§ **STATED GOAL**: Give the data again exactly, from its opening line through the line in which "0.35), base.lerp(masses[0][0], 0.7)]" appears.

§ **MATERIAL**:
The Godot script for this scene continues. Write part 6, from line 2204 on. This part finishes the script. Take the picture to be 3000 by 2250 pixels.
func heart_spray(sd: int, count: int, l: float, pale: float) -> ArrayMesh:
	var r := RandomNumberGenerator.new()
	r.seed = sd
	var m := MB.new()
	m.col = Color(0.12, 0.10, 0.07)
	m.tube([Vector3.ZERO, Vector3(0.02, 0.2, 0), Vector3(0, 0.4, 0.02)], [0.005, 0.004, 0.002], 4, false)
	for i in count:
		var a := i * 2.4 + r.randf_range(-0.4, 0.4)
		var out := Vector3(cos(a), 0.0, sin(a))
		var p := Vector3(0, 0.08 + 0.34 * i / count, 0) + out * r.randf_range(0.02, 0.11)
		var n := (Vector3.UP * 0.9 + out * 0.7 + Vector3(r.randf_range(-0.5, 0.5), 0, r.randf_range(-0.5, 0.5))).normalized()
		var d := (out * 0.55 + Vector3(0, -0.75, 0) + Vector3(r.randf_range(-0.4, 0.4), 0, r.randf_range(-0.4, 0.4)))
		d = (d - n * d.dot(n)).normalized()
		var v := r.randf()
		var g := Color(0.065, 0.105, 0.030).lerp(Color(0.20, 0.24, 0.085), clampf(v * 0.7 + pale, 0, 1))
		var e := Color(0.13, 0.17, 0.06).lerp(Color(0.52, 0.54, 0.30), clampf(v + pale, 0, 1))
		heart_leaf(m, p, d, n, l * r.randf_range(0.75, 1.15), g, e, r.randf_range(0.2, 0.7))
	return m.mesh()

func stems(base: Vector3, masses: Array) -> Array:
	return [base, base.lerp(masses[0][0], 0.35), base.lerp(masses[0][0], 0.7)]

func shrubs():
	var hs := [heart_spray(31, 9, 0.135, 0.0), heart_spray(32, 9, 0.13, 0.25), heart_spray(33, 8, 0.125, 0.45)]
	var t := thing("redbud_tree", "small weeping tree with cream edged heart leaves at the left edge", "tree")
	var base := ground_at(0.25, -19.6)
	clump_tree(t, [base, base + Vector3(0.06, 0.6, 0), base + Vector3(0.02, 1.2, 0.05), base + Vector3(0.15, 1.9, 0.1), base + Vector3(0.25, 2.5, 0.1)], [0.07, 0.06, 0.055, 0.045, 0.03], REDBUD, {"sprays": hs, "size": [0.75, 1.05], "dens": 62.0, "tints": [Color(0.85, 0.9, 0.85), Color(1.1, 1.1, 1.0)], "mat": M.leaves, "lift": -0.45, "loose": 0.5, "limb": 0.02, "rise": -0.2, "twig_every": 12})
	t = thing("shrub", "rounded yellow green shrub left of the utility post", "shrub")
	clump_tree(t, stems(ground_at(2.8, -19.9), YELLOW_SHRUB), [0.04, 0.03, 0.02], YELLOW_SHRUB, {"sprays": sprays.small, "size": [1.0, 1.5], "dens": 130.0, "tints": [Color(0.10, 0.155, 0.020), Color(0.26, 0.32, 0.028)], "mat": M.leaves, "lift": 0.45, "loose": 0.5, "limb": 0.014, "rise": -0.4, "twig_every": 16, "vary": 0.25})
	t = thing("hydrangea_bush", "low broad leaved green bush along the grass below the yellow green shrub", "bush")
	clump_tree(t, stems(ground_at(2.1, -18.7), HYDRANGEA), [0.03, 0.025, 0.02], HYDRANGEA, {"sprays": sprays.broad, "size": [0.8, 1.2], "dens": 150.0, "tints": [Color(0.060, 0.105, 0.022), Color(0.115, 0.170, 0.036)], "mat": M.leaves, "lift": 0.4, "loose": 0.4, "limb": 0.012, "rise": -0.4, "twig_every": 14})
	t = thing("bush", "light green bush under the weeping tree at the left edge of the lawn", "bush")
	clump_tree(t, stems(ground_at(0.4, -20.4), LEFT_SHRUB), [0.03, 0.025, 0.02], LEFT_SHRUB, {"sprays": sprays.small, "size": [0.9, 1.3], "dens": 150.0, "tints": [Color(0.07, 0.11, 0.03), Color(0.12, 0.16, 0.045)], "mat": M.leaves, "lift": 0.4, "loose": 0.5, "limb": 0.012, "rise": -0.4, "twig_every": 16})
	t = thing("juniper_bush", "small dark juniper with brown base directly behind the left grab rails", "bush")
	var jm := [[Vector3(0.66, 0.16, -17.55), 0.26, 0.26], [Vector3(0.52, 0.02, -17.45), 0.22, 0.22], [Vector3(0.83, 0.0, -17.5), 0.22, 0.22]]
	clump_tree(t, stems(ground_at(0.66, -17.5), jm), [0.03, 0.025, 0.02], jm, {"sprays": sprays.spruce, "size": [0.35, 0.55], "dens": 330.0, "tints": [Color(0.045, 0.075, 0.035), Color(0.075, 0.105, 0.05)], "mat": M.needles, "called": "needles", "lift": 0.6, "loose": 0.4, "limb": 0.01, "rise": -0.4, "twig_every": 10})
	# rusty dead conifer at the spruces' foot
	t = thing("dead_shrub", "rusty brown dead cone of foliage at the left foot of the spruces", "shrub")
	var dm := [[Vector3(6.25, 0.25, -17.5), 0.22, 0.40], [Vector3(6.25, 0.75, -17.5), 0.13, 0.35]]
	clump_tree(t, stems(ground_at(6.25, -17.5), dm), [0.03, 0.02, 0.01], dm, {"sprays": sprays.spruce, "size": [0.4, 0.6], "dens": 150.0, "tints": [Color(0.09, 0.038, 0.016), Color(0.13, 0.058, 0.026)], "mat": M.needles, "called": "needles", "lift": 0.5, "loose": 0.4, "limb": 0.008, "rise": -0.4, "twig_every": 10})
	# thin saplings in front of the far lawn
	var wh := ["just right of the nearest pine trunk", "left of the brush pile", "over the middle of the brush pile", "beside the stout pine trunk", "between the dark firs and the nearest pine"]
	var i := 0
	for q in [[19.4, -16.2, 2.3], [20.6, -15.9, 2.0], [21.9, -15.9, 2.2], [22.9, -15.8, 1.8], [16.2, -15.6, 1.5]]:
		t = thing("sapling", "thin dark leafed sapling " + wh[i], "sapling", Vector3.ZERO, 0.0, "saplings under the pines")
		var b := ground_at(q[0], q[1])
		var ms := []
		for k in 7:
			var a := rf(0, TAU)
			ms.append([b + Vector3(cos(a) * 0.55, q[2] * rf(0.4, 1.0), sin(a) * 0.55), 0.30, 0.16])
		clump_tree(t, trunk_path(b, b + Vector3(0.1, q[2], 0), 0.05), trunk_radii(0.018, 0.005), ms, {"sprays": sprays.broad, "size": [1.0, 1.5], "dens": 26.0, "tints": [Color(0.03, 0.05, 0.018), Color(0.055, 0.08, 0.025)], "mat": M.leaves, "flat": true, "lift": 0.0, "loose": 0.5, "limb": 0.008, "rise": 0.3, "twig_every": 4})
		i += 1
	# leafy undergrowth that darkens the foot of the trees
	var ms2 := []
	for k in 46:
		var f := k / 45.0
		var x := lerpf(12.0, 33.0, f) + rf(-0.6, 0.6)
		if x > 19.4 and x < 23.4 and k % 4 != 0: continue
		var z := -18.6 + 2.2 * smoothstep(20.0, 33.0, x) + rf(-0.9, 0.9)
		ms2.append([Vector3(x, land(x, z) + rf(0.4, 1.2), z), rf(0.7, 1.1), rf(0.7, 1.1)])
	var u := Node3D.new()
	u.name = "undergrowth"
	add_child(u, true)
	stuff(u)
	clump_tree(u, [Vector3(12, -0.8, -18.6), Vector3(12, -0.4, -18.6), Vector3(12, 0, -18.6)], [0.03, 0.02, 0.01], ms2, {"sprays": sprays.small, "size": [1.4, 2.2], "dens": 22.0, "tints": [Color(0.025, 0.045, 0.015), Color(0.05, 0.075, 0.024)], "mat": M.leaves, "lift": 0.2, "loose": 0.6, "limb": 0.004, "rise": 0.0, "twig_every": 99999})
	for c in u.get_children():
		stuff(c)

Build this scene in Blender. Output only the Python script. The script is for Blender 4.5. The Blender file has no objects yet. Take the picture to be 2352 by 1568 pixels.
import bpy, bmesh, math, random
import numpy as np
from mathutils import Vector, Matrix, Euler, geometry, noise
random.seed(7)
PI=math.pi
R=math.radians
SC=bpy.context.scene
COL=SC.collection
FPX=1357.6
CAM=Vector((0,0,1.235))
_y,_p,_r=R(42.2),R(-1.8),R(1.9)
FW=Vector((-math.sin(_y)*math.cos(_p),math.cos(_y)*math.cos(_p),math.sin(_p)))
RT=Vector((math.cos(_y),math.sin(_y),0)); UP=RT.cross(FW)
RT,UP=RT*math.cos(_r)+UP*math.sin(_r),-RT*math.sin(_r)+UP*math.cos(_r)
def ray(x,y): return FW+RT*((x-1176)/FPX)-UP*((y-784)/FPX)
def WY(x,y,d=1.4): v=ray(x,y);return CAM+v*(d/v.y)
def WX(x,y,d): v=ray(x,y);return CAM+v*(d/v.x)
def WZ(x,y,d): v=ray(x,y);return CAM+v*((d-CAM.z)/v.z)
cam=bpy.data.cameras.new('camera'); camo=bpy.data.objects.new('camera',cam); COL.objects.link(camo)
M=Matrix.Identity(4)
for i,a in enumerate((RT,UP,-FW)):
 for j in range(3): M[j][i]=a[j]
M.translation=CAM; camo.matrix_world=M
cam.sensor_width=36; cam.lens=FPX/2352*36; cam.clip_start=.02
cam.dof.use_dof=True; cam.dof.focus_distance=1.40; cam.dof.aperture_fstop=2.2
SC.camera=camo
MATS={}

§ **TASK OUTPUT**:
The Godot script for this scene continues. Write part 6, from line 2204 on. This part finishes the script. Take the picture to be 3000 by 2250 pixels.
func heart_spray(sd: int, count: int, l: float, pale: float) -> ArrayMesh:
	var r := RandomNumberGenerator.new()
	r.seed = sd
	var m := MB.new()
	m.col = Color(0.12, 0.10, 0.07)
	m.tube([Vector3.ZERO, Vector3(0.02, 0.2, 0), Vector3(0, 0.4, 0.02)], [0.005, 0.004, 0.002], 4, false)
	for i in count:
		var a := i * 2.4 + r.randf_range(-0.4, 0.4)
		var out := Vector3(cos(a), 0.0, sin(a))
		var p := Vector3(0, 0.08 + 0.34 * i / count, 0) + out * r.randf_range(0.02, 0.11)
		var n := (Vector3.UP * 0.9 + out * 0.7 + Vector3(r.randf_range(-0.5, 0.5), 0, r.randf_range(-0.5, 0.5))).normalized()
		var d := (out * 0.55 + Vector3(0, -0.75, 0) + Vector3(r.randf_range(-0.4, 0.4), 0, r.randf_range(-0.4, 0.4)))
		d = (d - n * d.dot(n)).normalized()
		var v := r.randf()
		var g := Color(0.065, 0.105, 0.030).lerp(Color(0.20, 0.24, 0.085), clampf(v * 0.7 + pale, 0, 1))
		var e := Color(0.13, 0.17, 0.06).lerp(Color(0.52, 0.54, 0.30), clampf(v + pale, 0, 1))
		heart_leaf(m, p, d, n, l * r.randf_range(0.75, 1.15), g, e, r.randf_range(0.2, 0.7))
	return m.mesh()

func stems(base: Vector3, masses: Array) -> Array:
	return [base, base.lerp(masses[0][0], 0.35), base.lerp(masses[0][0], 0.7)]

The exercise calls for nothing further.